“The guns were not modified,” he said in an interview on Friday. “They were brand-new and in perfect working order.”

Mr. Baldwin, 65, has maintained that he was not responsible for the fatal shooting, which took place on Oct. 21, 2021, on a church set on a ranch outside Santa Fe. He has sued several people associated with the film, including the movie’s original first assistant director and its armorer, accusing them of negligence for giving him a loaded gun on the set that fired. The original first assistant director, Dave Halls, reached a plea deal with prosecutors and was sentenced to six months of probation.

The film’s original armorer, Hannah Gutierrez-Reed, who loaded the gun that day and was responsible for weapons and ammunition on the set, still faces involuntary manslaughter charges. She had also originally faced a preliminary hearing on the charges in May, but on Friday Judge Mary Marlowe Sommer agreed to delay it until Aug. 9, in part so that prosecutors could subpoena witnesses in their investigation.

Mr. Baldwin still faces several civil suits. Gloria Allred, a lawyer representing Mamie Mitchell, the former script supervisor for “Rust,” and Ms. Hutchins’s parents and sister, said in a statement on Friday that “we remain committed to fighting and winning for our clients and holding him accountable for pointing a loaded gun at Halyna Hutchins, pulling the trigger and killing her.”

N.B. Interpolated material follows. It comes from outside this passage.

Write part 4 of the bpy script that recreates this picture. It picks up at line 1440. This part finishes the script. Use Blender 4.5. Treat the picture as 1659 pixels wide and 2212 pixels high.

“He can run to Montana and pretend that he is just an actor in a wild west movie,” she said in the statement, “but, in real life, he cannot escape from the fact that he had a major role in a tragedy which had real-life consequences for Halyna, her mother, father, sister and co-worker.” Mr. Baldwin has denied the claims in the civil suits against him.

The revived production of “Rust” is going ahead with the support of Ms. Hutchins’s widower, Matthew Hutchins, who was named an executive producer.